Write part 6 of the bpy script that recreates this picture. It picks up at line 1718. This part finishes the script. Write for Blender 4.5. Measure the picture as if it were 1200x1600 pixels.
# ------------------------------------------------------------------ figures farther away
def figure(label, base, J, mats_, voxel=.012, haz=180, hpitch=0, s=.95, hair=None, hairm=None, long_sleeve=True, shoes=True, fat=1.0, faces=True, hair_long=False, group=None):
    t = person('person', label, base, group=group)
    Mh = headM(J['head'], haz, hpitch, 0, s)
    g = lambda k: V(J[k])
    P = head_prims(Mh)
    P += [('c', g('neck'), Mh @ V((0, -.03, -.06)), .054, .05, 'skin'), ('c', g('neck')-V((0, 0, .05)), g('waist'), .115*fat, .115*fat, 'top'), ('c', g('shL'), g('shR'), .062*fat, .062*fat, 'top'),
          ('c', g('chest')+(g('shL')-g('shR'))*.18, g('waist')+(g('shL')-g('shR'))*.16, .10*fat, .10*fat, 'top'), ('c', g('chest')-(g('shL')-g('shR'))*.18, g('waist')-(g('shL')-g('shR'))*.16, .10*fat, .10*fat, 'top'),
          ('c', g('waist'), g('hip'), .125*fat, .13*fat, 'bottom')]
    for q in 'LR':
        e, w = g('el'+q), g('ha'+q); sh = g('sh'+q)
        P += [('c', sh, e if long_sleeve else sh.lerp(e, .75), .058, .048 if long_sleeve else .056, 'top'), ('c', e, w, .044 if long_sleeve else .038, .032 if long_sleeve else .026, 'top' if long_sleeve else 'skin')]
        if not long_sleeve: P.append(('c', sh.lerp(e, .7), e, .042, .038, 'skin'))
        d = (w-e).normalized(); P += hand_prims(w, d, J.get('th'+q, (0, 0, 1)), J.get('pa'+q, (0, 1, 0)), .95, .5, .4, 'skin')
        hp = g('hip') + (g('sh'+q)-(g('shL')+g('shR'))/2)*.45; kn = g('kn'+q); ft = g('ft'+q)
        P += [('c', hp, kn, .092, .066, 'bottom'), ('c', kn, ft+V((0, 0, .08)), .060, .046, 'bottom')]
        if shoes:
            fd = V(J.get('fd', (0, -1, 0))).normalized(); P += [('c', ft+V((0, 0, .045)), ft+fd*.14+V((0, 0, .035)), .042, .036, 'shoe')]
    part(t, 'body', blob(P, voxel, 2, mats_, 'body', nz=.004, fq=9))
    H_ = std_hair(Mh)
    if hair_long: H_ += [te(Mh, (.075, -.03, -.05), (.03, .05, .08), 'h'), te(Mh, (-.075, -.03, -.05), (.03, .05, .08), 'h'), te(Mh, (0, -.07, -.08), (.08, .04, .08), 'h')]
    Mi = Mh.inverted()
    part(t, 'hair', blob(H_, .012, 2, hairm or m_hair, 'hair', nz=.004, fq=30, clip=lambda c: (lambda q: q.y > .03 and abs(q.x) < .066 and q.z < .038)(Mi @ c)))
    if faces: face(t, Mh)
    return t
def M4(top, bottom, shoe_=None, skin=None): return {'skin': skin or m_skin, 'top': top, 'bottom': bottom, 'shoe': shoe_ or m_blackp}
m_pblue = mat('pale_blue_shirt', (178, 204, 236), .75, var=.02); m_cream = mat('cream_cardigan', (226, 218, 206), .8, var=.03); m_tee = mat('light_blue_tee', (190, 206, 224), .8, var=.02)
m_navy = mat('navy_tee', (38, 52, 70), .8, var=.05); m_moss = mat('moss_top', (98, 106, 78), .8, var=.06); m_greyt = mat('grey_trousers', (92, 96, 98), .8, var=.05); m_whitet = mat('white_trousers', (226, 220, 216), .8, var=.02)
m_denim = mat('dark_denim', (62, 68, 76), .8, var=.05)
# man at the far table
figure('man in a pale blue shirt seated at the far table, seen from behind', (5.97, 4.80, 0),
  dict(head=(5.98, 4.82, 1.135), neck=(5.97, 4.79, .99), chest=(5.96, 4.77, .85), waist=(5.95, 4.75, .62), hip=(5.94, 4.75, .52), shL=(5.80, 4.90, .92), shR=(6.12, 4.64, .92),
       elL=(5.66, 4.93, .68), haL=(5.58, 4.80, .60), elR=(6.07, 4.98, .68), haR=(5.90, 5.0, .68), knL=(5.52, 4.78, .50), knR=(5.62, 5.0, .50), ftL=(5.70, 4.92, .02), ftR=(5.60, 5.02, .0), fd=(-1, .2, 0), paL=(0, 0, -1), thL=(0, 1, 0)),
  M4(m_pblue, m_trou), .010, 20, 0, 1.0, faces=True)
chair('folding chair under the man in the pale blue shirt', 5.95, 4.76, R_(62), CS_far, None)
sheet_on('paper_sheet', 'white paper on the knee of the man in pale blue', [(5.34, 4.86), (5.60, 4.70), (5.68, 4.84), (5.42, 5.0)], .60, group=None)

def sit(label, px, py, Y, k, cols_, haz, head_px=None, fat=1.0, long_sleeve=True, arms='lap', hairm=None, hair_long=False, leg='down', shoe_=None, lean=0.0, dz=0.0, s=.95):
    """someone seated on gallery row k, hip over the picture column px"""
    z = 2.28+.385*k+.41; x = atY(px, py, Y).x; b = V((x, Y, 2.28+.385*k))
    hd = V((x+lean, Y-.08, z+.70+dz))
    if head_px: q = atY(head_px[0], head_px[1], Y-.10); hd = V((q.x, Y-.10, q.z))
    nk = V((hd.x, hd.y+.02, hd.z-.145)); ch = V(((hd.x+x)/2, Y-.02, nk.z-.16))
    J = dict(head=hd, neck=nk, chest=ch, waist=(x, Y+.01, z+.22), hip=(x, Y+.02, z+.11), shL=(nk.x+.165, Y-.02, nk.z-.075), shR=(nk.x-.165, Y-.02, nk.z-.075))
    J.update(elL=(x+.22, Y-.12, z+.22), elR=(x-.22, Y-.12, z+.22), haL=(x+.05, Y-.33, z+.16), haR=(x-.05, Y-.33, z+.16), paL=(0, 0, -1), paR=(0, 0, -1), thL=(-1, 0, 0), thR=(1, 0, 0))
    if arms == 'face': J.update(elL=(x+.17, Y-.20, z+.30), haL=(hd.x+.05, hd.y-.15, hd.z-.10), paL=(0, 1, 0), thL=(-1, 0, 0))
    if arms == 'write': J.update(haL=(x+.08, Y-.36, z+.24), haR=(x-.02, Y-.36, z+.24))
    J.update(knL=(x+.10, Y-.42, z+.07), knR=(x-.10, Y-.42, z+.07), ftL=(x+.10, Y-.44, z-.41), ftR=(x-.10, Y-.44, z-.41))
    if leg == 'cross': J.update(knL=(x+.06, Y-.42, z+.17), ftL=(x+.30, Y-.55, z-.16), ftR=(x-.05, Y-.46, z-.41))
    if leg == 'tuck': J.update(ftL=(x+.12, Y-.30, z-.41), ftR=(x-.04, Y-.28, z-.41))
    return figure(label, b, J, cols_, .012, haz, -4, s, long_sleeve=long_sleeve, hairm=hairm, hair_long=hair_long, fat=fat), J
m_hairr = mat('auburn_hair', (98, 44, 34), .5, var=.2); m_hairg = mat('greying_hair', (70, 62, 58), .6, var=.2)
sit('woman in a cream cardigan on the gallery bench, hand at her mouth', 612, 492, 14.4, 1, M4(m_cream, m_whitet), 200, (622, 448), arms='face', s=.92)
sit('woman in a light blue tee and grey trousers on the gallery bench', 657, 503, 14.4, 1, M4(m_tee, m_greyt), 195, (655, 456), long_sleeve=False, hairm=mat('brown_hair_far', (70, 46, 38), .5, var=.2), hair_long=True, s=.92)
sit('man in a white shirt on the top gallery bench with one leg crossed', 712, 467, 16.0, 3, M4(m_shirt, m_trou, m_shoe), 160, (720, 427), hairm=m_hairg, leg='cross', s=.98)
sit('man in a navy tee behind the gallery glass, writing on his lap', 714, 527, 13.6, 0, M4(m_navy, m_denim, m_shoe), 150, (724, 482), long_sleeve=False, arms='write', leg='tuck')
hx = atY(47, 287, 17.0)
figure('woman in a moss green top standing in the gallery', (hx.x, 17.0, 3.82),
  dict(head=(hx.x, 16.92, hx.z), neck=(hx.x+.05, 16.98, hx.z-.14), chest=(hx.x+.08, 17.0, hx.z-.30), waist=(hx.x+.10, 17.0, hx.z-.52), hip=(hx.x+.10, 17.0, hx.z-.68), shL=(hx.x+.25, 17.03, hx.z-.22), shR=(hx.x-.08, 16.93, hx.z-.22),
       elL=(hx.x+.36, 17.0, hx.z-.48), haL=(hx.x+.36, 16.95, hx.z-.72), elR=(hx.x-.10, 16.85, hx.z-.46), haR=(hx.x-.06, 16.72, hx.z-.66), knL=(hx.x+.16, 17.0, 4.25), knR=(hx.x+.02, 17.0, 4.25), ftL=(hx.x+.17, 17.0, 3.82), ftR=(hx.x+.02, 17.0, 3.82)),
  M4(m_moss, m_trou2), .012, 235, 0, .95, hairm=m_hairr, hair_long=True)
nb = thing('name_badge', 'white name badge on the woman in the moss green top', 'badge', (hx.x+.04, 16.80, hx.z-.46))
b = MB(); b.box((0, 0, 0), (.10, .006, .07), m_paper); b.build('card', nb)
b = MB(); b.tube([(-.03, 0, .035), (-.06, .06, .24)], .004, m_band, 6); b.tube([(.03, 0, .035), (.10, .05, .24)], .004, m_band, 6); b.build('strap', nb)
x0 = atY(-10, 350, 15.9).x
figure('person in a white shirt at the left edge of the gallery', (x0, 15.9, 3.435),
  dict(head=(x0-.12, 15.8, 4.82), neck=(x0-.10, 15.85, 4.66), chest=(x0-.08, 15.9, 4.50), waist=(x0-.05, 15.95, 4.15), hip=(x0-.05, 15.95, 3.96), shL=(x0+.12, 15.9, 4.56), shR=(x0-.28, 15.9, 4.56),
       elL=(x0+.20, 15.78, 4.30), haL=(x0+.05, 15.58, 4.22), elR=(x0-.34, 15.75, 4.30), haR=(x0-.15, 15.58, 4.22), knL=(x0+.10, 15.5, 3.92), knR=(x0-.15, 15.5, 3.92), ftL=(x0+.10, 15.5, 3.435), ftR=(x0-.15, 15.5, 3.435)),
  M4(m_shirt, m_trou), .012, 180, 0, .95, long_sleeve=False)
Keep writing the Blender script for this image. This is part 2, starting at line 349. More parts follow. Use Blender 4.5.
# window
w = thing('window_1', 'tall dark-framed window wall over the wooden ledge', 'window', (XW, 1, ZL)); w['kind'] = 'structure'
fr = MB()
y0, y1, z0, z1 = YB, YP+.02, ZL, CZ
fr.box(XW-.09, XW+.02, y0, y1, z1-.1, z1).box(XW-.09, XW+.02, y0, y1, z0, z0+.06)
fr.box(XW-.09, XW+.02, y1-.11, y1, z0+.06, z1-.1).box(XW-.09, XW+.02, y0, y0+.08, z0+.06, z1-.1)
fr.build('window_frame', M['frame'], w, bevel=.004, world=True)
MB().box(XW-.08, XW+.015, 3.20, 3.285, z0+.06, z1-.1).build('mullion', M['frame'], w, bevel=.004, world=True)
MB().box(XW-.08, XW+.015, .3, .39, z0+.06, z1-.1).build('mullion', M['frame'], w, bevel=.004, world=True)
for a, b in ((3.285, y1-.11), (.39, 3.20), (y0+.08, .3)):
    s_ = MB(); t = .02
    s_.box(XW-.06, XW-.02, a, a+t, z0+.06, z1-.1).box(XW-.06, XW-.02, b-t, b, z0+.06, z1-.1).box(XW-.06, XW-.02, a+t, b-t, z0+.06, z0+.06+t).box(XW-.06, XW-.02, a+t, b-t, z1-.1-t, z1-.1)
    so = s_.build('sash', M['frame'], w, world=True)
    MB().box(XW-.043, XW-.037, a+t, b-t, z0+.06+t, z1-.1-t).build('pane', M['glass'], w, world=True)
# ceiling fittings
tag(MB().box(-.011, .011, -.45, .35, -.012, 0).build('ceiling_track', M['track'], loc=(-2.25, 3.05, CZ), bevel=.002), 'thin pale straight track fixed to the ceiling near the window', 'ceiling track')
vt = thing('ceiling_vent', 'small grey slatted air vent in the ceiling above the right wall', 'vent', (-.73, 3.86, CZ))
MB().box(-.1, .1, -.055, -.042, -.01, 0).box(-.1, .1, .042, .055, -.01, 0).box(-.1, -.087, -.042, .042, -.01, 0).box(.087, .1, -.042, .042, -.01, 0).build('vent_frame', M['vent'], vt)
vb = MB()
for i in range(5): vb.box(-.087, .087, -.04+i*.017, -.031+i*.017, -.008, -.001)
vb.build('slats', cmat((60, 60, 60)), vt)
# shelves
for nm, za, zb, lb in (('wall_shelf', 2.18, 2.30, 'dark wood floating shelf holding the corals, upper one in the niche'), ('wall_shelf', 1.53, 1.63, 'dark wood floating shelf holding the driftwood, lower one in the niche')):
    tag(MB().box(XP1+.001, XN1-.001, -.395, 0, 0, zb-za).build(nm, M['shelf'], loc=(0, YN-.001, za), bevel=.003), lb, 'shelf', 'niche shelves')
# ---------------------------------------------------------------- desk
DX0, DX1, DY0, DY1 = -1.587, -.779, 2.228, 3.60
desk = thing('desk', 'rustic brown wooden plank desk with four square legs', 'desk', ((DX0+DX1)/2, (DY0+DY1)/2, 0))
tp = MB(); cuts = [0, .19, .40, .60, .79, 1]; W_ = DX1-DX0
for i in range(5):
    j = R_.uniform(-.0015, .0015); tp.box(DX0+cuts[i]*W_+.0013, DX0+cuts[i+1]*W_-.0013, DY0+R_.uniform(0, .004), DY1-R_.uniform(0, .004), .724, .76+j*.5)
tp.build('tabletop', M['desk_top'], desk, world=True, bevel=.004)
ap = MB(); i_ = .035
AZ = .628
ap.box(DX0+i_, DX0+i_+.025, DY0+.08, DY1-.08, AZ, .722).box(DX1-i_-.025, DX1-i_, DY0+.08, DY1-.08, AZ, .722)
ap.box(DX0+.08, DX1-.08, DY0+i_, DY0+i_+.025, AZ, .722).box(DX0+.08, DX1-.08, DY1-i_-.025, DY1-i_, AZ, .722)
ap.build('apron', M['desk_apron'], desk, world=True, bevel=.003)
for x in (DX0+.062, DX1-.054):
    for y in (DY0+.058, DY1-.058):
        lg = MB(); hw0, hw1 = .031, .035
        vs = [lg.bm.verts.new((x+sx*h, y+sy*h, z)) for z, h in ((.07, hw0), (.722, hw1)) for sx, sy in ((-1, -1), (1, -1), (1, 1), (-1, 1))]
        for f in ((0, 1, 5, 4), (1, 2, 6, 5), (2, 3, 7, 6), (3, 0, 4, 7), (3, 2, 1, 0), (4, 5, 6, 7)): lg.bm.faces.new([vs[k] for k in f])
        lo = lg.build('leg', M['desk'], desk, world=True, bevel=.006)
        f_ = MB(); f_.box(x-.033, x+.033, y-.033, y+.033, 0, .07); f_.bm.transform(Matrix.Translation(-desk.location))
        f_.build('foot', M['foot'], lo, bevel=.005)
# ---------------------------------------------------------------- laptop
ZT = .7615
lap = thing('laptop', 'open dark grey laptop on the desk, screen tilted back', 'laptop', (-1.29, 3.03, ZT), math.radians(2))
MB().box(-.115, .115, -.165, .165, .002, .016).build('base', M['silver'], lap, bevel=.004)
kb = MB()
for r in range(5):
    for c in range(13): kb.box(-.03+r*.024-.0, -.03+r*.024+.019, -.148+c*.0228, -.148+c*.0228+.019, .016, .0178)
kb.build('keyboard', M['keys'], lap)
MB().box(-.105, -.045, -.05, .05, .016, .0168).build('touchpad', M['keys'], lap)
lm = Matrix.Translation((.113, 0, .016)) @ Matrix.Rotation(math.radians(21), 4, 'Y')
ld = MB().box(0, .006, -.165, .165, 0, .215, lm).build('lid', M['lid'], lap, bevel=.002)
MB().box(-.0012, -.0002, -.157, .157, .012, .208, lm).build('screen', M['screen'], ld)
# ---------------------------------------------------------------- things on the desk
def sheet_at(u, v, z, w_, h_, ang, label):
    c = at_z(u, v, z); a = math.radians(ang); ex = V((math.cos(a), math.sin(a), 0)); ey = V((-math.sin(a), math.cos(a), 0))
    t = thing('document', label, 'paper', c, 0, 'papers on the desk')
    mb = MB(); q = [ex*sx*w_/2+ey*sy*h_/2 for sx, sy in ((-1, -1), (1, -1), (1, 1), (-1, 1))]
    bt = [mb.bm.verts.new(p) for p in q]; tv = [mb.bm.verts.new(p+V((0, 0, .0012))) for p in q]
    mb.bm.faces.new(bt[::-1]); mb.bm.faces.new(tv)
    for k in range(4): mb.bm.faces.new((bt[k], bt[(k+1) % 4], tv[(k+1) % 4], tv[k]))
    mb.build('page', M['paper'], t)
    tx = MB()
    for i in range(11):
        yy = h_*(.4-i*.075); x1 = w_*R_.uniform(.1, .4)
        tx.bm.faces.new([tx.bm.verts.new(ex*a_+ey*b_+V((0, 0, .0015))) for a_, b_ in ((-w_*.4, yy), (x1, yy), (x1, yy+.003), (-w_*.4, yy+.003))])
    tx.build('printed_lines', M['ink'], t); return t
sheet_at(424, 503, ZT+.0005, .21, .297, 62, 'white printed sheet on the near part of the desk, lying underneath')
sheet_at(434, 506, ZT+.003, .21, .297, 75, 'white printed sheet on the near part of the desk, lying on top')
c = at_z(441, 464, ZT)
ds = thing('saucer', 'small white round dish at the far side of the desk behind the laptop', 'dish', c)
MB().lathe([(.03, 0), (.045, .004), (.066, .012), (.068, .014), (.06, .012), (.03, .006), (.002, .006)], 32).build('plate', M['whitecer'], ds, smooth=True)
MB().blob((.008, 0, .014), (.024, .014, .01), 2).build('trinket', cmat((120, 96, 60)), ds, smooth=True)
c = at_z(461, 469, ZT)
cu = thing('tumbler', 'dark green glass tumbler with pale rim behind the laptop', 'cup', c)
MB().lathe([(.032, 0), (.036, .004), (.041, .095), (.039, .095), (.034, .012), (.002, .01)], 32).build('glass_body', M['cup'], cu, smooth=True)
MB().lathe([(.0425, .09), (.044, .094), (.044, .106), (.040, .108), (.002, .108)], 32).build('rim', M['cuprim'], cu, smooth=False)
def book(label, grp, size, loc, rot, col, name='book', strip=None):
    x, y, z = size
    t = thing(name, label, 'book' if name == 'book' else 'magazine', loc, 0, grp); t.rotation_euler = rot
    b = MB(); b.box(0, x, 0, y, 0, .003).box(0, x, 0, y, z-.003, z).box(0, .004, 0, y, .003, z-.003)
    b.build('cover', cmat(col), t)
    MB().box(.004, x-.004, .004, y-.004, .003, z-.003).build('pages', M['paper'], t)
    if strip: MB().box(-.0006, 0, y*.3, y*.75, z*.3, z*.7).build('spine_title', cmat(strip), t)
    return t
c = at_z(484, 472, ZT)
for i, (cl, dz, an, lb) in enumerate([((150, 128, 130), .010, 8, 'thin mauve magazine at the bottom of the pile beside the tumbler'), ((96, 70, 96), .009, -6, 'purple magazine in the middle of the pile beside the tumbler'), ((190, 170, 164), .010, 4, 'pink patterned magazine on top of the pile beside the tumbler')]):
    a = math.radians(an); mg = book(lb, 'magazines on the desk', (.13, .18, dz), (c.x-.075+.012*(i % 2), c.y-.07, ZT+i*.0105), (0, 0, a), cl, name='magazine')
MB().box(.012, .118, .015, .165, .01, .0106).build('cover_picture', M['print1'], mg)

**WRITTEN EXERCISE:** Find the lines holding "This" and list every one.

**TASK OUTPUT:**
Write part 6 of the bpy script that recreates this picture. It picks up at line 1718. This part finishes the script. Write for Blender 4.5. Measure the picture as if it were 1200x1600 pixels.
Keep writing the Blender script for this image. This is part 2, starting at line 349. More parts follow. Use Blender 4.5.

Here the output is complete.